**EXERCISE DESCRIPTION**
Set down, exactly as written, the lines from the top of the data to the line that holds "from mathutils.bvhtree import BVHTree", and omit the pictures.

**MATERIAL**

##########

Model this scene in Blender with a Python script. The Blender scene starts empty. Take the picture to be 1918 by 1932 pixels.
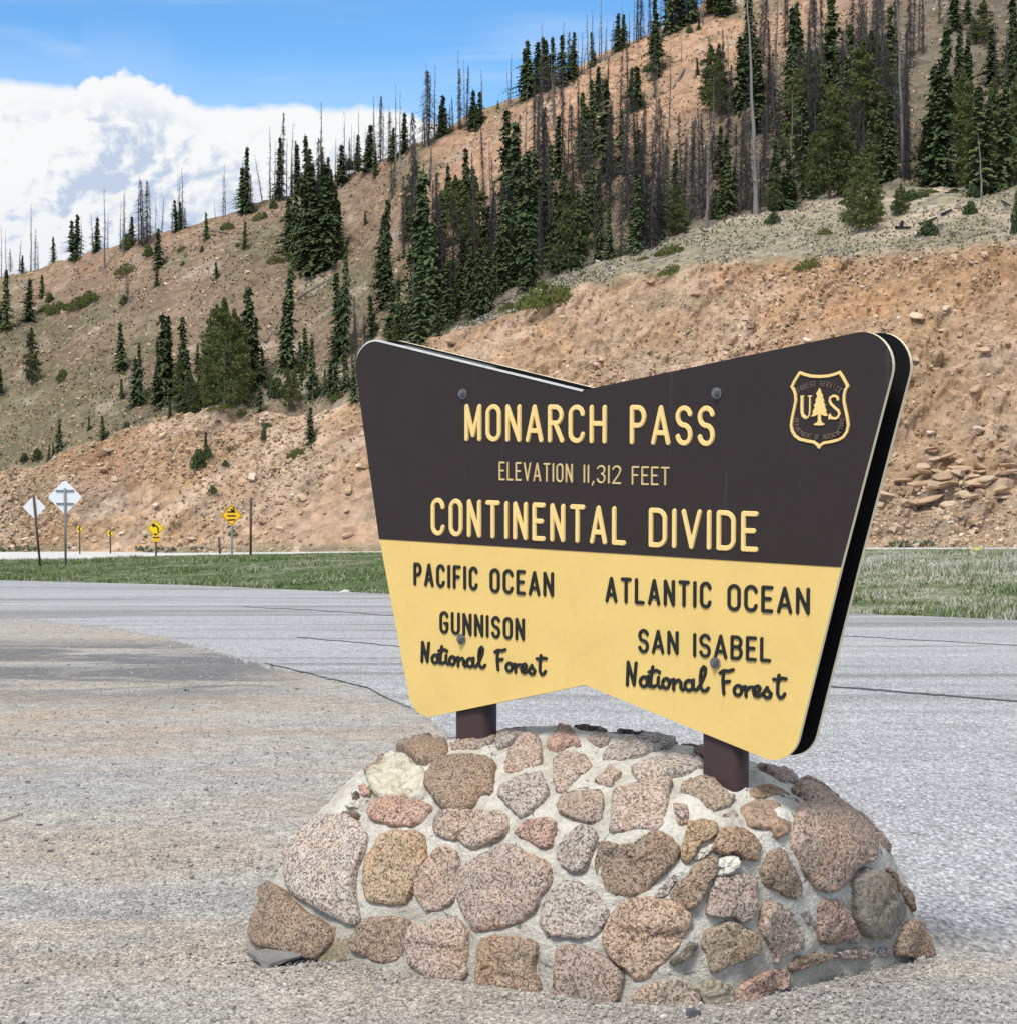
import bpy, math, random
import numpy as np
from mathutils import Vector, noise as mnoise
from mathutils.bvhtree import BVHTree

# ------------------------------------------------------------------ camera, light, exposure
scn = bpy.context.scene
F = 3850.0; CX = 959.0; CY = 966.0           # focal length and centre in photo units (photo scaled to 1918 wide)
PITCH = math.atan(226.0 / F)
CAMZ = 1.6
SLOPE = 0.0727                               # the lot falls away from the camera
cam_d = bpy.data.cameras.new('camera'); cam = bpy.data.objects.new('camera', cam_d)
scn.collection.objects.link(cam); scn.camera = cam
cam.location = (0, 0, CAMZ); cam.rotation_euler = (math.pi/2 - PITCH, 0, 0)
cam_d.sensor_fit = 'HORIZONTAL'; cam_d.sensor_width = 36; cam_d.lens = F/1918*36
cam_d.clip_start = 0.1; cam_d.clip_end = 5000

SUN_DIR = Vector((-0.27, -0.47, 0.84)).normalized()     # towards the sun
sd = bpy.data.lights.new('sun', 'SUN'); sun = bpy.data.objects.new('sun', sd)
scn.collection.objects.link(sun); sd.energy = 3.0; sd.angle = math.radians(17); sd.color = (1.0, 0.96, 0.9)
sun.rotation_euler = SUN_DIR.to_track_quat('Z', 'Y').to_euler()
scn.view_settings.view_transform = 'Standard'; scn.view_settings.look = 'None'
scn.view_settings.gamma = 1; scn.view_settings.use_curve_mapping = False
scn.view_settings.exposure = 0.22

class NT:
    """small node-tree helper"""
    def __init__(s, tree): s.t = tree; s.n = tree.nodes; s.l = tree.links
    def new(s, typ, **kw):
        nd = s.n.new(typ)
        for k, v in kw.items(): setattr(nd, k, v)
        return nd
    def put(s, sock, v):
        if isinstance(v, bpy.types.NodeSocket): s.l.new(v, sock)
        elif v is not None: sock.default_value = v
    def math(s, op, a, b=None, c=None, clamp=False):
        nd = s.new('ShaderNodeMath', operation=op); nd.use_clamp = clamp
        s.put(nd.inputs[0], a); s.put(nd.inputs[1], b)
        if c is not None: s.put(nd.inputs[2], c)
        return nd.outputs[0]
    def noise(s, vec, scale, detail=3, rough=.5, dist=0.0, out='Fac', dim='3D'):
        nd = s.new('ShaderNodeTexNoise', noise_dimensions=dim)
        if vec is not None: s.put(nd.inputs['Vector'], vec)
        s.put(nd.inputs['Scale'], scale); s.put(nd.inputs['Detail'], detail)
        s.put(nd.inputs['Roughness'], rough); s.put(nd.inputs['Distortion'], dist)
        return nd.outputs[out]
    def voro(s, vec, scale, feature='F1', out='Distance'):
        nd = s.new('ShaderNodeTexVoronoi', feature=feature); s.put(nd.inputs['Vector'], vec); s.put(nd.inputs['Scale'], scale)
        return nd.outputs[out]
    def ramp(s, fac, stops, interp='LINEAR'):
        nd = s.new('ShaderNodeValToRGB'); cr = nd.color_ramp; cr.interpolation = interp
        while len(cr.elements) < len(stops): cr.elements.new(0.5)
        for e, (p, c) in zip(cr.elements, stops):
            e.position = p; e.color = (c, c, c, 1) if isinstance(c, (int, float)) else (c[0], c[1], c[2], 1)
        s.put(nd.inputs[0], fac); return nd.outputs[0]
    def mix(s, fac, a, b, mode='MIX'):
        nd = s.new('ShaderNodeMix', data_type='RGBA', blend_type=mode)
        def c(v): return (v[0], v[1], v[2], 1) if isinstance(v, tuple) else v
        s.put(nd.inputs[0], fac); s.put(nd.inputs[6], c(a)); s.put(nd.inputs[7], c(b)); return nd.outputs[2]
    def mapping(s, vec, scale=(1, 1, 1), rot=(0, 0, 0), loc=(0, 0, 0)):
        nd = s.new('ShaderNodeMapping'); s.put(nd.inputs[0], vec)
        nd.inputs['Scale'].default_value = scale; nd.inputs['Rotation'].default_value = rot; nd.inputs['Location'].default_value = loc
        return nd.outputs[0]
    def maprange(s, v, a, b, c=0., d=1., kind='LINEAR'):
        nd = s.new('ShaderNodeMapRange', interpolation_type=kind)
        for i, x in enumerate((v, a, b, c, d)): s.put(nd.inputs[i], x)
        return nd.outputs[0]

# ------------------------------------------------------------------ world: clear sky with cumulus bank
W = bpy.data.worlds.new('World'); scn.world = W; W.use_nodes = True
w = NT(W.node_tree); w.n.clear()
sky = w.new('ShaderNodeTexSky', sky_type='NISHITA'); sky.sun_disc = False
sky.sun_elevation = math.asin(SUN_DIR.z); sky.sun_rotation = math.atan2(SUN_DIR.x, SUN_DIR.y)
sky.altitude = 3400; sky.air_density = 1.0; sky.dust_density = 0.3; sky.ozone_density = 1.2
tc = w.new('ShaderNodeTexCoord'); dirv = tc.outputs['Generated']
sx = w.new('ShaderNodeSeparateXYZ'); w.put(sx.inputs[0], dirv)
az = w.math('ARCTAN2', sx.outputs[0], sx.outputs[1]); el = w.math('ARCSINE', sx.outputs[2])
# top of the cumulus bank (elevation, radians) against azimuth
fc = w.new('ShaderNodeFloatCurve'); cv = fc.mapping.curves[0]
pts = [(-.60,.135),(-.45,.150),(-.30,.155),(-.25,.154),(-.235,.152),(-.212,.149),(-.207,.149),(-.202,.156),(-.192,.1555),(-.184,.1565),(-.174,.154),(-.166,.1525),(-.160,.147),(-.154,.1445),
       (-.150,.141),(-.14,.1395),(-.125,.140),(-.10,.1405),(-.085,.139),(-.05,.137),(-.03,.130),(.0,.120),(.1,.10),(.3,.12),(.6,.10)]
pts = [(a, math.atan(e*math.cos(a))-(.0015 if -.21 < a < -.15 else .0005)) for a, e in pts]
def fx(a): return (a + .6)/1.2
cv.points[0].location = (fx(pts[0][0]), pts[0][1]*4); cv.points[1].location = (fx(pts[-1][0]), pts[-1][1]*4)
for p in pts[1:-1]: cv.points.new(fx(p[0]), p[1]*4)
fc.mapping.update()
w.put(fc.inputs['Value'], w.maprange(az, -.6, .6))
top = w.math('MULTIPLY', fc.outputs[0], .25)
cmb = w.new('ShaderNodeCombineXYZ'); w.put(cmb.inputs[0], az); w.put(cmb.inputs[1], el)
pv = cmb.outputs[0]
nb = w.noise(pv, 62, 5, .56, .35)
nb2 = w.noise(pv, 16, 3, .5)
# crisp cauliflower edge near the tall heads, smooth elsewhere
heads = w.math('MULTIPLY', w.maprange(az, -.215, -.203, 0, 1, 'SMOOTHSTEP'), w.maprange(az, -.165, -.145, 1, .22, 'SMOOTHSTEP'))
amp = w.math('MULTIPLY_ADD', heads, .026, .0035)
edge = w.math('MULTIPLY_ADD', w.math('SUBTRACT', nb, .5), amp, w.math('SUBTRACT', top, el))
low = w.maprange(edge, -.0022, .0040, 0, 1, 'SMOOTHSTEP')
low = w.math('MULTIPLY', low, w.maprange(sx.outputs[2], -.2, -.05, 0, 1))
# thin streaks in the blue
st = w.noise(w.mapping(pv, (3.0, 26, 1), (0, 0, .10)), 1.6, 4, .55, .4)
thin = w.maprange(st, .42, .80, 0, .34, 'SMOOTHSTEP')
veil = w.maprange(w.math('SUBTRACT', el, top), 0, .03, .16, 0, 'SMOOTHSTEP')
thin = w.math('MAXIMUM', thin, veil)
# unseen broken cloud added higher up and all around to neutralise the light
hi = w.noise(dirv, 2.2, 5, .55, .3)
himask = w.math('MULTIPLY', w.maprange(hi, .34, .50, 0, .97, 'SMOOTHSTEP'), w.maprange(el, .30, .55, 0, 1, 'SMOOTHSTEP'))
mask = w.math('MAXIMUM', w.math('MAXIMUM', low, himask), thin)
# cloud brightness: billowing relief, greyer bases
def puff(off, sc_, det):
    return w.noise(w.mapping(pv, (1, 1.15, 1), (0, 0, -.35), off), sc_, det, .55, .45)
rl1 = w.math('SUBTRACT', puff((0, .0065, 0), 24, 6), puff((0, 0, 0), 24, 6))
rl2 = w.math('SUBTRACT', puff((-.002, .0034, .3), 40, 6), puff((0, 0, .3), 40, 6))
b2 = w.noise(pv, 11, 3, .5, .5)
rel = w.math('ADD', w.math('MULTIPLY_ADD', rl1, 3.0, w.math('MULTIPLY', rl2, 2.2)), w.math('MULTIPLY', w.math('SUBTRACT', b2, .5), 1.5))
below = w.math('SUBTRACT', top, el)
body = w.math('MULTIPLY', w.maprange(below, .004, .03, 0, 1, 'SMOOTHSTEP'), w.maprange(az, -.06, -.16, .25, 1))
shade = w.math('MULTIPLY', w.maprange(rel, -.12, .40, 0, 1.15, 'SMOOTHSTEP'), body)
shade = w.math('MULTIPLY_ADD', w.maprange(below, .04, .11, 0, 1), .28, w.math('MULTIPLY', shade, .95), clamp=True)
ccol = w.mix(shade, (.81, .82, .825), (.47, .555, .69))
blue = w.mix(1.0, sky.outputs[0], (.66, 1.04, 1.25), 'MULTIPLY')
skycol = w.new('ShaderNodeVectorMath', operation='SCALE'); w.put(skycol.inputs[0], blue); skycol.inputs['Scale'].default_value = 0.118
fin = w.mix(mask, skycol.outputs[0], ccol)
bg = w.new('ShaderNodeBackground'); w.put(bg.inputs[0], fin); bg.inputs[1].default_value = 1.0
wo = w.new('ShaderNodeOutputWorld'); w.put(wo.inputs[0], bg.outputs[0])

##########

**EXERCISE RESPONSE**
Model this scene in Blender with a Python script. The Blender scene starts empty. Take the picture to be 1918 by 1932 pixels.
import bpy, math, random
import numpy as np
from mathutils import Vector, noise as mnoise
from mathutils.bvhtree import BVHTree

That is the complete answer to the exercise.